Film » Film Stories

Tiny hidden humans meet the neighbors in Arrietty



Synonymous with the humanistic, eco-minded, pastel-hued elegance of Japanese filmmaker and animation virtuoso Hayao Miyazaki (Spirited Away), Studio Ghibli, which Miyazaki co-founded, has earned its vaunted reputation as Disney's Pixar of the East. Although Miyazaki serves only on the periphery as co-writer and production supervisor, his soulfulness still radiates through The Secret World of Arrietty, a hand-drawn adaptation of Mary Norton's ageless kid-lit series The Borrowers, about four-inch-high humanoids who live beneath the floorboards of those dangerous "human beans." Within the Ghibli catalog, director Hiromasa Yonebayashi's delicate debut (the English-dubbed version is credited to Gary Rydstrom) is an underplotted, near humorless trifle, but in contrast to the shrill, saccharine CGI cartoons — live-action included — that pass for family entertainment today, it's pure magic.

Fourteen years old and literally knee-high to a kitty cat, inquisitive emblem of purity Arrietty (voiced by Bridgit Mendler) ventures to the idyllic rural home above to forage with her somber father, Pod (Will Arnett, playing against type).

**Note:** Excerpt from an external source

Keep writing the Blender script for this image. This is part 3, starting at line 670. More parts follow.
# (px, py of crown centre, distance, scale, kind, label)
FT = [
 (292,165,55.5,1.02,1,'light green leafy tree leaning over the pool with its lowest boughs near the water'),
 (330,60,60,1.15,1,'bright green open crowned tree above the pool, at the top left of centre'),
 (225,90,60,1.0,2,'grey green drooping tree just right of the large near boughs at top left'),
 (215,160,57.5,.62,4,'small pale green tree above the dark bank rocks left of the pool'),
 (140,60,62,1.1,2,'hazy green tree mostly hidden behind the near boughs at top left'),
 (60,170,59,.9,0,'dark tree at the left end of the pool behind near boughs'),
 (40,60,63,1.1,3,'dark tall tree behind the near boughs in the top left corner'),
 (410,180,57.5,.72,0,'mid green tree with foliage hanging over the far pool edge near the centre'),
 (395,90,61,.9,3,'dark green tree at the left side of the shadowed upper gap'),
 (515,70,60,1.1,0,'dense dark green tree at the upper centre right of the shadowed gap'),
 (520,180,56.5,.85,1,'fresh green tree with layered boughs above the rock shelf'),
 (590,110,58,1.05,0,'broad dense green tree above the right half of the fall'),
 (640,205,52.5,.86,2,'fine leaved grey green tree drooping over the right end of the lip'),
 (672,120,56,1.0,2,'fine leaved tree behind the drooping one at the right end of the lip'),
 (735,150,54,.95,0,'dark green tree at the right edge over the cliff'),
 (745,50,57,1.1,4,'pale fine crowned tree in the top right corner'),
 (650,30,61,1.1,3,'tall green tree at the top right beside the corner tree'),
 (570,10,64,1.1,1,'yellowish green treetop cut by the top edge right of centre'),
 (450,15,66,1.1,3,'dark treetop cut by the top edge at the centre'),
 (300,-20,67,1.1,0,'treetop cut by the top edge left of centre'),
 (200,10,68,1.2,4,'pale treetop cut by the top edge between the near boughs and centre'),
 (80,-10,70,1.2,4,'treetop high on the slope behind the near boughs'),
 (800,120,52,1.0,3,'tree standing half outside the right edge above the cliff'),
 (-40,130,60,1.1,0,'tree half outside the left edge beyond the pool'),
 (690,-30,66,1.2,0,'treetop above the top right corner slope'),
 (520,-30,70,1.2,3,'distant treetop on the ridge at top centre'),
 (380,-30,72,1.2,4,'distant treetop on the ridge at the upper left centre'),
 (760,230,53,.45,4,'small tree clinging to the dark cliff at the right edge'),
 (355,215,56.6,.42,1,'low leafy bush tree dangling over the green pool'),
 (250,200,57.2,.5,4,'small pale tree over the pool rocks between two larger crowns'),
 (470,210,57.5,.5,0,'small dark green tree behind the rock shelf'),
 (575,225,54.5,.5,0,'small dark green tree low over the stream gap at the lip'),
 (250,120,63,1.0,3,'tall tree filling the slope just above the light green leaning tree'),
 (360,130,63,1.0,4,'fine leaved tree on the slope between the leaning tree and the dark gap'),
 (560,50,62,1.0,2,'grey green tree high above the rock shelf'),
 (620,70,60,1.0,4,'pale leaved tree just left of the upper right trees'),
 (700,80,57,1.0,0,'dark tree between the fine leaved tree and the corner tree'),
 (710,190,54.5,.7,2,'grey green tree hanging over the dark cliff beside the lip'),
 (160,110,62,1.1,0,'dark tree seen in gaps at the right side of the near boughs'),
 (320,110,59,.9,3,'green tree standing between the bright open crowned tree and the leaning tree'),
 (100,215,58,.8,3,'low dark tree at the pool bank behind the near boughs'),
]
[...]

Among her pop's golden rules of "borrowing" is that only necessary items that won't be missed should be pilfered. Grappling to ledges with a fish hook and string, a grand nighttime kitchen heist — the front-loaded film's most thrilling sequence — yields one measly sugar cube...which Arrietty loses when spooked by the gaze of Shawn (David Henrie), a giant boy with a bum ticker who has been sent to the house for pre-op care from an elderly woman and her meddlesome housekeeper (Carol Burnett, adding rubber-voiced charisma as chief antagonist). Back in the teenier kitchen, anxiety-prone mom Homily (Amy Poehler) flips out over her daughter being spotted by the sickly enemy, who is obviously destined to become Arrietty's only friend and unspoken first crush.

Perhaps too fittingly small-scale, the story is trouble-free to the point that it feels slight, though it's full of gorgeous renderings: Shawn matter-of-factly explains the permanence of death to Arrietty while lying in a field that's alive with lush watercolors. The otherworldliness that is Miyazaki's trademark has been tamped down into naturalistic textures, but the look is still as meticulous and confident as the master's handiwork. Beyond the ace animation, there are also inspired sensory delights to be heard, from the sweet theme song by French vocalist/harpist Cécile Corbel, to the way a straight pin unsheathes from Arrietty's dress with a loud, metallic clang like a broadsword to the ears of the little people.